— Begin DATASET EXTRACT —

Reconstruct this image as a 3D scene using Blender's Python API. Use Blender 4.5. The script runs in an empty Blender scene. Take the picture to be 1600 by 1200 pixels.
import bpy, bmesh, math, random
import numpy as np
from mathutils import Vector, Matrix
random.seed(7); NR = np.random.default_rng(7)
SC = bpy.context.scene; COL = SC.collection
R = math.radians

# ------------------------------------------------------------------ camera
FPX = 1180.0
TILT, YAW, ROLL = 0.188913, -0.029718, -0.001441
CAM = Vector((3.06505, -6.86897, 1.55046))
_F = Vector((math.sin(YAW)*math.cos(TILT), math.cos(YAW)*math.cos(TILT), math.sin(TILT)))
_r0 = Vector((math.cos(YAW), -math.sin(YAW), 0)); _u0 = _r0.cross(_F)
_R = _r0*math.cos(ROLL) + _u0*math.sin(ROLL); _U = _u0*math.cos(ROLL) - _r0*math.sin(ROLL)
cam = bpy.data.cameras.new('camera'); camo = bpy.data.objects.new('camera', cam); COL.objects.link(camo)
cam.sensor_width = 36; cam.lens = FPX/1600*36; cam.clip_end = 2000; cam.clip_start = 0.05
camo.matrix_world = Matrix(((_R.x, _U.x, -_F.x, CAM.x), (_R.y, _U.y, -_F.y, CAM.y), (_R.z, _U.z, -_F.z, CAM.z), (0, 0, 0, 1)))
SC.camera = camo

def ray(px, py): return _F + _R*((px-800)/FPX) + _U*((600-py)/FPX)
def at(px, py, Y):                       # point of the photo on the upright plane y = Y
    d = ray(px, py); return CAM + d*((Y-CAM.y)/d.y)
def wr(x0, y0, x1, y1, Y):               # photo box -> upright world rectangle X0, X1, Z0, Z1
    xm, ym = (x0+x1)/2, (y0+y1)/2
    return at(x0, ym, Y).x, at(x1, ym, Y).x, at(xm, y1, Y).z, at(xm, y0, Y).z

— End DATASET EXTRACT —

Type out the material again exactly as presented.

FULL OUTPUT
Reconstruct this image as a 3D scene using Blender's Python API. Use Blender 4.5. The script runs in an empty Blender scene. Take the picture to be 1600 by 1200 pixels.
import bpy, bmesh, math, random
import numpy as np
from mathutils import Vector, Matrix
random.seed(7); NR = np.random.default_rng(7)
SC = bpy.context.scene; COL = SC.collection
R = math.radians

# ------------------------------------------------------------------ camera
FPX = 1180.0
TILT, YAW, ROLL = 0.188913, -0.029718, -0.001441
CAM = Vector((3.06505, -6.86897, 1.55046))
_F = Vector((math.sin(YAW)*math.cos(TILT), math.cos(YAW)*math.cos(TILT), math.sin(TILT)))
_r0 = Vector((math.cos(YAW), -math.sin(YAW), 0)); _u0 = _r0.cross(_F)
_R = _r0*math.cos(ROLL) + _u0*math.sin(ROLL); _U = _u0*math.cos(ROLL) - _r0*math.sin(ROLL)
cam = bpy.data.cameras.new('camera'); camo = bpy.data.objects.new('camera', cam); COL.objects.link(camo)
cam.sensor_width = 36; cam.lens = FPX/1600*36; cam.clip_end = 2000; cam.clip_start = 0.05
camo.matrix_world = Matrix(((_R.x, _U.x, -_F.x, CAM.x), (_R.y, _U.y, -_F.y, CAM.y), (_R.z, _U.z, -_F.z, CAM.z), (0, 0, 0, 1)))
SC.camera = camo

def ray(px, py): return _F + _R*((px-800)/FPX) + _U*((600-py)/FPX)
def at(px, py, Y):                       # point of the photo on the upright plane y = Y
    d = ray(px, py); return CAM + d*((Y-CAM.y)/d.y)
def wr(x0, y0, x1, y1, Y):               # photo box -> upright world rectangle X0, X1, Z0, Z1
    xm, ym = (x0+x1)/2, (y0+y1)/2
    return at(x0, ym, Y).x, at(x1, ym, Y).x, at(xm, y1, Y).z, at(xm, y0, Y).z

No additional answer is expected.